Methodology and Data Processing Strategies

Two main IM-to-DDA conversion workflows were compared:

• Workflow 1: Feature finding in IM-MS Browser followed by separate conversion to 3D DDA files.
• Workflow 2: Integrated feature finding and conversion within the PNNL PreProcessor, splitting chromatography regions into summed frames to preserve isomer resolution.

Key preprocessing enhancements introduced in PNNL PreProcessor 5.0:

• CCS calibration tab for automated tune-mix calibration via dataset matching or CSV input.
• IM-to-DDA tab combining feature extraction (IMFE) and 3D file generation in a single step.
• Polygon batch extraction to remove matrix background prior to feature finding.
• Three-point smoothing and saturation repair in both drift and chromatographic dimensions.

Main Results and Discussion

• Lipidomics: Workflow 2 leveraged high-resolution demultiplexing (HRdm) to increase triacylglycerol (TG) identifications in MS-DIAL, whereas Workflow 1 collapsed isomeric features, yielding no net gain. Splitting the chromatographic region into summed frames preserved HRdm benefits.

• Proteomics: A BSA digest processed via the IM-to-DDA workflow achieved 65% overall sequence coverage. Charge-state-specific coverage was 57% for +1, 30% for +2, and 10% for +3 precursors. Extraction window width comparison showed full width at half-max (FWHM) provided tighter windows (63% coverage) than full drift-time width (58%), suggesting reduced chimeric interference.
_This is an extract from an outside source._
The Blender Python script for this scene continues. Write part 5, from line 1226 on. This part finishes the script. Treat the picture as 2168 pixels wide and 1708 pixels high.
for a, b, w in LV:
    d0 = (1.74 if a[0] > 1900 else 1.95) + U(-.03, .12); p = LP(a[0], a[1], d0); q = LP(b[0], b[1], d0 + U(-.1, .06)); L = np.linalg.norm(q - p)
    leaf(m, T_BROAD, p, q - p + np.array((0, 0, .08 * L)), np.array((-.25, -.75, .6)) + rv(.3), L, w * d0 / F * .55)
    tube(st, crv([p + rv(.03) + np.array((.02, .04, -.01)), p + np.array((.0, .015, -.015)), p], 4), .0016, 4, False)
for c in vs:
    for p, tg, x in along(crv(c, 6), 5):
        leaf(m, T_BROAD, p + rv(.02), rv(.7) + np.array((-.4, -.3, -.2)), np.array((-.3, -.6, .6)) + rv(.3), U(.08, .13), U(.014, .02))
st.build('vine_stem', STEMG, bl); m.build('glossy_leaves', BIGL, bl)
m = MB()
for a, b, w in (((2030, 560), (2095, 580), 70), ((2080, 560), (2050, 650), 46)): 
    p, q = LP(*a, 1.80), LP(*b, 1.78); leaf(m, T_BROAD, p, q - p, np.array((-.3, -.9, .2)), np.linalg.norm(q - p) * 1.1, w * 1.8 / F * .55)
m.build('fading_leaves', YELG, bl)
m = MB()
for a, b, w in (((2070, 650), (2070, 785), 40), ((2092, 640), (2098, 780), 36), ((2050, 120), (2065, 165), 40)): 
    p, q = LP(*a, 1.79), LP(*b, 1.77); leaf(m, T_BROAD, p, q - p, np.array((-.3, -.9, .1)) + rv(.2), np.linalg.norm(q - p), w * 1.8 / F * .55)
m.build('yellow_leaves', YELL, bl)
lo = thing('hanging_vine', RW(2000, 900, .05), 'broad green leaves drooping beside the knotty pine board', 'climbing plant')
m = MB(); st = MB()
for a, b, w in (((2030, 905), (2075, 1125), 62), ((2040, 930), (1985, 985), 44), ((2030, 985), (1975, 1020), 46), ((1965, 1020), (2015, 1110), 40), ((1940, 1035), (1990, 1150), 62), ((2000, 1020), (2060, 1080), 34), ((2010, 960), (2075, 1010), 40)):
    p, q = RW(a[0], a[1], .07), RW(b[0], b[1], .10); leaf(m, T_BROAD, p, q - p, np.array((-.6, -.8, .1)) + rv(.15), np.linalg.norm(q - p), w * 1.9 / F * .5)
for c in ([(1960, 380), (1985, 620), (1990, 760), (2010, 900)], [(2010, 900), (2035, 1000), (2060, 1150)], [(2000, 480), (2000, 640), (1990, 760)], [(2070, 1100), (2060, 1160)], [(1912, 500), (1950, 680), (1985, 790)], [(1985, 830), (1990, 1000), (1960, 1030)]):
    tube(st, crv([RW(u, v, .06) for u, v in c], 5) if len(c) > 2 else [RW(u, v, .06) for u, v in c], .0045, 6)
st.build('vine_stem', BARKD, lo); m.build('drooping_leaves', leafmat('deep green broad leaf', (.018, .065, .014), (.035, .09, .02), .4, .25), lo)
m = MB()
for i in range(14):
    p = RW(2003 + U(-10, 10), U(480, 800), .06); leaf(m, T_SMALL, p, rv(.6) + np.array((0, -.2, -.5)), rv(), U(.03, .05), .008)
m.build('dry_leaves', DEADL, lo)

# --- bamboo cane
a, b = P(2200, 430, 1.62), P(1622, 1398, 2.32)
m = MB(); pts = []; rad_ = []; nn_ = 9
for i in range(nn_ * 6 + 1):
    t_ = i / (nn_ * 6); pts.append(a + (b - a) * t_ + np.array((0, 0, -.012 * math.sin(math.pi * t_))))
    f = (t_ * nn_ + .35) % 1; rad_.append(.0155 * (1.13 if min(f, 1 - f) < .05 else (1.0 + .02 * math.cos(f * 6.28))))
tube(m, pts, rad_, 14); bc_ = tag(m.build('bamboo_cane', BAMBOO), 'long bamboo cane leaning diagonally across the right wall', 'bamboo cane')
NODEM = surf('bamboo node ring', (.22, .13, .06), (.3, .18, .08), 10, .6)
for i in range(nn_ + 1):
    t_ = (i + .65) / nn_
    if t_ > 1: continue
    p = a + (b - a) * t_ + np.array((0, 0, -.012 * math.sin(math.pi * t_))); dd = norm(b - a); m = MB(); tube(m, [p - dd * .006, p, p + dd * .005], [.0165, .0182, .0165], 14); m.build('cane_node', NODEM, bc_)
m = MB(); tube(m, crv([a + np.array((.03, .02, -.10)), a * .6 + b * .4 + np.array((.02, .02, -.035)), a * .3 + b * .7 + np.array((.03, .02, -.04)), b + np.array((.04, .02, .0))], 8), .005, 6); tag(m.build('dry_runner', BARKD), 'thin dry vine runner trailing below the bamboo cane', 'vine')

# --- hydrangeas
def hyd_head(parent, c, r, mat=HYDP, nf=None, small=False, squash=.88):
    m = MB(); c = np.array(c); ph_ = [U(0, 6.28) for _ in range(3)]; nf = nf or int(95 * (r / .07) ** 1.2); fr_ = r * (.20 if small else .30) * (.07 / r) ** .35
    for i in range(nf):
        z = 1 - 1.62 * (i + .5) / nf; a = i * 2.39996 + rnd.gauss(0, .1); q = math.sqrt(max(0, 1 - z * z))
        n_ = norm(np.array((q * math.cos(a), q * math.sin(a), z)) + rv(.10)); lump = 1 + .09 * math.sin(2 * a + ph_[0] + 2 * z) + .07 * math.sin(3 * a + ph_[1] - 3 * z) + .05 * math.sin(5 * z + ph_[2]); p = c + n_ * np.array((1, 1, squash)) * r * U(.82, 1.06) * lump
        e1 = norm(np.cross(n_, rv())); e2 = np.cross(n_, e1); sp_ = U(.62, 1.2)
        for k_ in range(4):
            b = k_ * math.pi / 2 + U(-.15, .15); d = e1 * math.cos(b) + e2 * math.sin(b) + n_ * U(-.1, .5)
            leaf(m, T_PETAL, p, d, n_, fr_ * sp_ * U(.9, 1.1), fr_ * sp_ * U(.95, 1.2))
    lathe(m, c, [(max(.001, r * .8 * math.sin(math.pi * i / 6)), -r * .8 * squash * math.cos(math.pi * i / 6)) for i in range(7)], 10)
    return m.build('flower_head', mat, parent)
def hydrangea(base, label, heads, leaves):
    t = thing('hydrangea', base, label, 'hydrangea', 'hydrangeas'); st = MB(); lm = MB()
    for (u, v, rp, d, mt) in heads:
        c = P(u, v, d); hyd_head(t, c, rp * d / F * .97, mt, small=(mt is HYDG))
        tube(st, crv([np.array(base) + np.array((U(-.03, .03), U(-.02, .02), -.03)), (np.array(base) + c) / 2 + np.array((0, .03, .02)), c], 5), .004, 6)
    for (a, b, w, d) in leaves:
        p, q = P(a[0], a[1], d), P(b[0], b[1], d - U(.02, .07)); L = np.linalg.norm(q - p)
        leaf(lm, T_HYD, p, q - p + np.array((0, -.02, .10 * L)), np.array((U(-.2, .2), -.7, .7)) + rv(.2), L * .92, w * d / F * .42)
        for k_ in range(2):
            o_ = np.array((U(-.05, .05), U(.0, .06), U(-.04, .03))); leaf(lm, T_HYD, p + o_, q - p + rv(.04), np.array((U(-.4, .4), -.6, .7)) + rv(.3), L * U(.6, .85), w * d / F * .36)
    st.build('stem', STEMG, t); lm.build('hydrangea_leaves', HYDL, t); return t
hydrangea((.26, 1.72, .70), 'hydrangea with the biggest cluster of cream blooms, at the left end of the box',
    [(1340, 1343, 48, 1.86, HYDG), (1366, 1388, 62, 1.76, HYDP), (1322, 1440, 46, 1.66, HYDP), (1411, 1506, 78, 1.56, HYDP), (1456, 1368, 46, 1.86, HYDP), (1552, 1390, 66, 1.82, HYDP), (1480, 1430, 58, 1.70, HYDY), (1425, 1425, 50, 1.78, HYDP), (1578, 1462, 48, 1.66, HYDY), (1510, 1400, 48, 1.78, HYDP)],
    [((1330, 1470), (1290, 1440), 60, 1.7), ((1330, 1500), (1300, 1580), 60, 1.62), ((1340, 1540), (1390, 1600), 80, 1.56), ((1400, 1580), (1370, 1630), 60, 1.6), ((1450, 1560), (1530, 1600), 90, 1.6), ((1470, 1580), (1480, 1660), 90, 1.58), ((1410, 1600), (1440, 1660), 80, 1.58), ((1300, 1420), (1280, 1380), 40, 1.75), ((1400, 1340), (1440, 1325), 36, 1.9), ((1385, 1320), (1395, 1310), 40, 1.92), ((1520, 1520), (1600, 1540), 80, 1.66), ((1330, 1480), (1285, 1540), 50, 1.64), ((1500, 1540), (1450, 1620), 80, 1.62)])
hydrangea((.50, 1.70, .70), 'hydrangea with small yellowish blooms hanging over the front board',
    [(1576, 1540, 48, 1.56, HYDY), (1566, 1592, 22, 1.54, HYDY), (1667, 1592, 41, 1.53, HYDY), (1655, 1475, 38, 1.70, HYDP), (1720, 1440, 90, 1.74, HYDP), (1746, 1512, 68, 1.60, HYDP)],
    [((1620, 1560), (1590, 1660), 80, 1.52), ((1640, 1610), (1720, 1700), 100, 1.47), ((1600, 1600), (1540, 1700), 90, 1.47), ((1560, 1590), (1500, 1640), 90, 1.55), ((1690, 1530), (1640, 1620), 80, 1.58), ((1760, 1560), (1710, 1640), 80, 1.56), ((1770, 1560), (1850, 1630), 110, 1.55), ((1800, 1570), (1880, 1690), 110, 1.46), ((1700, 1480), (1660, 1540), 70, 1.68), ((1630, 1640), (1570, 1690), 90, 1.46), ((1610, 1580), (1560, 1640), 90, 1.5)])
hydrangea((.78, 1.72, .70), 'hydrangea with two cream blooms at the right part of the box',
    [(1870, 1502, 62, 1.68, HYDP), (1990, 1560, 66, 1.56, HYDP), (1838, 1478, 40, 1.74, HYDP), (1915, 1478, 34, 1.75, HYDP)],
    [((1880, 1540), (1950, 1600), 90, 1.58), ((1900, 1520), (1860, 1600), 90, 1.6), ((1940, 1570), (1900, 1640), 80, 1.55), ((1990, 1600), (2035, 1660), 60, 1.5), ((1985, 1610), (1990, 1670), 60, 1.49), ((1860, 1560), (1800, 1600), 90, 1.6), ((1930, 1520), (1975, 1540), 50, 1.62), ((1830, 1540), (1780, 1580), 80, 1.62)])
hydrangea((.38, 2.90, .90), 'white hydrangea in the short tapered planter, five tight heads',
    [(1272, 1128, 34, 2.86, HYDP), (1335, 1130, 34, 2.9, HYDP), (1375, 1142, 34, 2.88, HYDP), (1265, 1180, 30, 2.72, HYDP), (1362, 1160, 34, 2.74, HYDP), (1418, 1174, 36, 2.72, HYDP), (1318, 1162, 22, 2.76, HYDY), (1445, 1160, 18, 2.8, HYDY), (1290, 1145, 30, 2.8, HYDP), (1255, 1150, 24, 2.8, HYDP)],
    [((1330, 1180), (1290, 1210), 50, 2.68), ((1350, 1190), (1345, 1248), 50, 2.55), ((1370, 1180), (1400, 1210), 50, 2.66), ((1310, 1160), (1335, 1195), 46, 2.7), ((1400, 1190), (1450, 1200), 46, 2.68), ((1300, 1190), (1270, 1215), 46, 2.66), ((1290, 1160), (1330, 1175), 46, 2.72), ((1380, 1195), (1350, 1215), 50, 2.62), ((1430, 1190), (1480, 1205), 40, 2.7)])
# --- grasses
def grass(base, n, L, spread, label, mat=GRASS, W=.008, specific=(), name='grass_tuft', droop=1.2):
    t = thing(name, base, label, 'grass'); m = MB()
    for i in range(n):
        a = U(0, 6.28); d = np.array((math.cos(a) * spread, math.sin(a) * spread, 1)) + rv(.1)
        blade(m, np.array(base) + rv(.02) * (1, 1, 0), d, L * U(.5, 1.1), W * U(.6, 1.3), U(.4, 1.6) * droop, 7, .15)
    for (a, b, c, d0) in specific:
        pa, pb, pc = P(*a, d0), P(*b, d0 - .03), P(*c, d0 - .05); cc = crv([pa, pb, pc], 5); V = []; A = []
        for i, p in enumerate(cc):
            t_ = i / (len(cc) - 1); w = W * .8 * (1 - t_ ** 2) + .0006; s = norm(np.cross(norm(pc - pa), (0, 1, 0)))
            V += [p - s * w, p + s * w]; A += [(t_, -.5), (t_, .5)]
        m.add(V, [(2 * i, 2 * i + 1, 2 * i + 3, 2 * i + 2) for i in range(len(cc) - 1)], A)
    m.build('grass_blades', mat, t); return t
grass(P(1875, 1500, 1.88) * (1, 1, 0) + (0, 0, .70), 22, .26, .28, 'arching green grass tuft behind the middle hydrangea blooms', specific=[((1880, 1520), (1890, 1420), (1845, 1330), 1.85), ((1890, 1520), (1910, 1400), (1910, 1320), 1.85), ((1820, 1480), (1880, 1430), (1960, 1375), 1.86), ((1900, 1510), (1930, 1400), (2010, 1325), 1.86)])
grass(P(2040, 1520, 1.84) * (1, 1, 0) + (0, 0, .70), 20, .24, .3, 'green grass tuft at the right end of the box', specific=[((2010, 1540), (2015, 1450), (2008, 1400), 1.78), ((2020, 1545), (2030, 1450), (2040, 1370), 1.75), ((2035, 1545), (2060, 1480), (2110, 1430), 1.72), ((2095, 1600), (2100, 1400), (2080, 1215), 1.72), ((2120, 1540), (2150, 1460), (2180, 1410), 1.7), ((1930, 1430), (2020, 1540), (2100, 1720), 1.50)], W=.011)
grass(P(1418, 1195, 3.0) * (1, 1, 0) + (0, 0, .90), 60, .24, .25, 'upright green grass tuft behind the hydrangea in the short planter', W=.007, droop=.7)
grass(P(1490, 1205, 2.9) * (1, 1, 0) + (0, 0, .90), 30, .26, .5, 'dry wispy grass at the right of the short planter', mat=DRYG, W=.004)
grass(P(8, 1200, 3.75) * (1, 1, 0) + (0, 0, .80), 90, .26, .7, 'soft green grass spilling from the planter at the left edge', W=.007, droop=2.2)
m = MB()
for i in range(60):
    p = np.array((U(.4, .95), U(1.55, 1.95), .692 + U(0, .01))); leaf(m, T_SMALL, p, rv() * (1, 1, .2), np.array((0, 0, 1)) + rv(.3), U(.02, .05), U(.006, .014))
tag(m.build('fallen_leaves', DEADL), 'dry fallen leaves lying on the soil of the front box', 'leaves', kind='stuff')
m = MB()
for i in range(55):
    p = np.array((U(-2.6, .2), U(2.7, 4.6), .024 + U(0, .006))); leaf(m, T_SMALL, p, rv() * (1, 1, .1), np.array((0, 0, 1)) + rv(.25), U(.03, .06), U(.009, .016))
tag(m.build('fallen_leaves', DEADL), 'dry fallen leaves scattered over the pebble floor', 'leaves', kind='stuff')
• PFAS Analysis: Polygon extraction prior to feature finding reduced processing time from 61 to 26 minutes across triplicate files. For targeted PFAS, preprocessing with smoothing and saturation repair recovered features that were missed or low-scored in raw data. Example perfluorotetradecanoic acid isomers were only detected after smoothing and single-ion feature allowance.

Benefits and Practical Applications of the Method

• Enhanced separation and confident feature detection in complex matrices.
• Automated preprocessing steps streamline high-throughput DIA workflows.
• Improved isomer resolution and reduced chimeric spectra through integrated IM-to-DDA conversion.
• Broad applicability across lipidomics, proteomics, and environmental contaminant analysis.

Future Trends and Applications

• Integration of machine learning for adaptive feature finding and interference correction.
• Real-time preprocessing and on-instrument calibration for faster decision making.
• Expansion to other omics fields (metabolomics, glycomics) and complex regulatory matrices.
• Development of standardized pipelines for cross-platform data interoperability.

Conclusion

The study demonstrates that advanced preprocessing features and an integrated IM-to-DDA workflow significantly improve feature finding, isomer resolution, and DIA fragmentation alignment for LC-IM-MS data. These enhancements support efficient, high-fidelity analysis across diverse chemical classes and will drive future innovations in multidimensional mass spectrometry.

Reference

1. Bilbao A. et al. Journal of Proteome Research. 2022;21(3):798–807.
2. Stow SM. et al. Journal of the American Society for Mass Spectrometry. 2024;35(8):1991–2001.
3. Tsugawa H. et al. Nature Methods. 2015;12(6):523–526.